Deputy Attorney General James Cole testified before a subcommittee of the House Oversight Committee that a Justice Department attorney reached out to the IRS, apparently on his own initiative, but an email from that attorney indicated someone had asked him to look into conservative groups applying for tax-exempt status.
That attorney appears to have been Richard C. Pilger, director of the Election Crimes Branch in the Public Integrity Section of Criminal Division of the Department of Justice, or DOJ.
The person Pilger contacted at the IRS was former tax-exempt division chief Lois Lerner, the key person in the scandal, who has twice refused to testify before Congress, invoking her Fifth Amendment right against self-incrimination.
In a statement released before the hearing began, Cole stated that a “Public Integrity Section attorney reached out to the IRS for a meeting” … “for the purpose of understanding what potential criminal violations, related to campaign finance activity, might evolve following the Supreme Court’s decision in Citizens United v. FEC.”

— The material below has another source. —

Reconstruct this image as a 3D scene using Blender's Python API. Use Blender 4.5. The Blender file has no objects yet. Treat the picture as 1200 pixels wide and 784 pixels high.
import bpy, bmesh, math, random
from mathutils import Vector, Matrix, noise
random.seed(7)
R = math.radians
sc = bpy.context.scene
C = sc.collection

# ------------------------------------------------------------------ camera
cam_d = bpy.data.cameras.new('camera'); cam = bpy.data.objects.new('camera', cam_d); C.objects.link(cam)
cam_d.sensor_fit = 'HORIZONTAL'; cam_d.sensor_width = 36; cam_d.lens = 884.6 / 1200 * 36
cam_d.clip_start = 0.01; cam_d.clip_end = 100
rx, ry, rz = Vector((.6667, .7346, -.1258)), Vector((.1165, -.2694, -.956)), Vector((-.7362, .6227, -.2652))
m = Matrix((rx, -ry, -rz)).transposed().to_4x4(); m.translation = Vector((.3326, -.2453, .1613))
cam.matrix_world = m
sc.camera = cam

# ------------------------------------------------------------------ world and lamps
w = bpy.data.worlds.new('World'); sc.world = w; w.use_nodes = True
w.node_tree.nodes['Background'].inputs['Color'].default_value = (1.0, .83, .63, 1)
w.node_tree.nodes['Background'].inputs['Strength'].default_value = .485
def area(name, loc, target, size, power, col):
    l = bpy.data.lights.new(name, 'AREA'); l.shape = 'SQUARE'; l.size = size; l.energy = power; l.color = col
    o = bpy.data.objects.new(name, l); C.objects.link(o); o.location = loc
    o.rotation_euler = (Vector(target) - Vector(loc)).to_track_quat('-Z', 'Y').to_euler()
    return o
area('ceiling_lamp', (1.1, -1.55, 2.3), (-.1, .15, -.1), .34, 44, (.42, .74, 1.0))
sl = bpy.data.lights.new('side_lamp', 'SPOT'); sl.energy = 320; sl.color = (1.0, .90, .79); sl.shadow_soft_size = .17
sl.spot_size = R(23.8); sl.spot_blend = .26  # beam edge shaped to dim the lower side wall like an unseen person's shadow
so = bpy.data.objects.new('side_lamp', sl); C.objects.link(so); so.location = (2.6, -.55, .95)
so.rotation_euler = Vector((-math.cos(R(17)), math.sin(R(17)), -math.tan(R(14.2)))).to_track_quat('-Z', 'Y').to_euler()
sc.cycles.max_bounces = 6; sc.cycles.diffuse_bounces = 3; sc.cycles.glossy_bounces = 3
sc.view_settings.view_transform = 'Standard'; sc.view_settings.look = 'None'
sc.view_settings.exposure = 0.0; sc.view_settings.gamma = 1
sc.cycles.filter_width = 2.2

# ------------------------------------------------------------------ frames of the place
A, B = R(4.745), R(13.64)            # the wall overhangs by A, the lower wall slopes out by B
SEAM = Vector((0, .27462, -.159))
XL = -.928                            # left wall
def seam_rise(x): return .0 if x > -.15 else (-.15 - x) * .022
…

Cole testified Pilger “reached out” to Lerner, presumably on his own initiative, but in Pilger’s previously released email, he states, “I have been asked to run something by you.”
That would beg the question, who is that person who contacted Pilger and triggered the inquiry into tea party groups? Investigators would be keen to know if that person was a higher-up at the Department of Justice, or perhaps even the White House.